Labor Abuses At CINTAS Producing Factory in Haitixo

UNITE, [21] October 2003

They lock the gates on us and sometimes put security guards out in front with rifles to prevent us from leaving, said Jacqueline, as she described the method her employer uses to force workers to work over 10 hours a day without compensation. The supervisors would yell and curse at us to finish our quota. My daily quota is sewing 90 dozen zippers on pants for 80 gourds (~$2 USD).

Jacqueline works for a Cintas subcontractor, Haitian American Apparel Co. S.A. (or as workers call it, HAACOSA). She estimates that she is just one of 1500 workers who make uniforms for Cintas, and whose daily reality is working in conditions that are in severe violation of Haitian Labor Codes and International Labor Standards, as well as Cintas’ own Code of Conduct.

Jacqueline, a 42-year-old mother of four, lives in a one room shack in Cite Soleil, one of the most impoverished and dangerous urban slums of Port-au-Prince—no running water, sewage, or electricity. I begin work at 6:30am and normally finish my quota by 5pm, she began.

The factory gets so hot it is like working in fire. Inside the air is so hot and full of dust that I can’t breathe, so I would put my handkerchief around my nose and continue working, she said. HAACOSA doe not have any purified water for us to drink. Instead, there is a tub of water that, I think, is rainwater or something because it is smelly and dirty. I think supervisors pee in the water because it smells so bad. When asked if she drinks the water, she responded, I have to, I don’t have money to buy water.

Worker after worker were to describe the same wretched conditions inside the factory. Patrick, a 26-year-old HAACOSA worker said, The heat and dust and noise and the pace of work become so overwhelming, workers just faint at their machines. I don’t know if it’s out of exhaustion, heat, or dehydration. All the supervisors do is throw water on them until the worker gets up and then the supervisors tell them to get back to work.

The worst part of working at HAACOSA is that the supervisors don’t know how to respect workers. They constantly yell and curse at us to meet quota and to work faster. If you complained about working overtime or about the heat or dust or water, they would just tell you to go home and not come back. What can we do?

As if paying less than the legal minimum of $0.22 per hour was not bad enough (cost of living in Haiti is 3 times the legal minimum wage), the forced overtime, firings without due process, loan-shark activities by the general manager and supervisors, and dangerous health and safety conditions like no ventilation, no access to purified drinking water, and frequent puncture wounds due to the lack of security guards on sewing machines make the conditions in HAACOSA one of the worst in the Western Hemisphere.
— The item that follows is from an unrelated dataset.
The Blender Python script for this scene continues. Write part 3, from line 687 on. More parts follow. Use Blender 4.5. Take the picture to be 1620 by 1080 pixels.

Cintas is the largest uniform rental provider and industrial launderer in North America and has enjoyed 34 years of consecutive growth. Sales in 2002 were U.S. $2.27 billion and profits were $234 million. During an annual Cintas shareholders meeting on October 14th, a proposal by Walden Asset Management and Domini Social Investments asking the board to report on the compliance of offshore vendors, like HAACOSA, with the company’s code of conduct was rejected.

When Timothy Smith, Walden’s senior vice president, disclosed the labor violations being practiced at HAACOSA, Cintas responded by saying that they had NEVER heard of HAACOSA. However, business documents, workers’ testimonies, and Cintas labels provided by HAACOSA workers tell another story. Under Cintas’ Code of Conduct, Cintas has a responsibility to ensure that labor rights are respected in their subcontracted facilities.

This is not the first time Cintas, the largest uniform rental provider and industrial launderer in the nation, is being charged with not ensuring the rights of its’ workers. The Occupational Safety and Health Administration (OSHA) has cited Cintas for over 100 health and safety violations, including two on-the-job fatalities. Currently there is a 15-state class action lawsuit against Cintas for failing to pay overtime to its employees.

There are a growing number of people and institutions that are telling Cintas to clean up its act. For example, university students are taking action to get their schools to stop doing business with Cintas until Cintas respects workers’ rights. The HAACOSA situation should indicate to the public that there is an endemic practice of disrespecting workers’ rights at Cintas, both within their U.S. facilities and their subcontracted facilities abroad.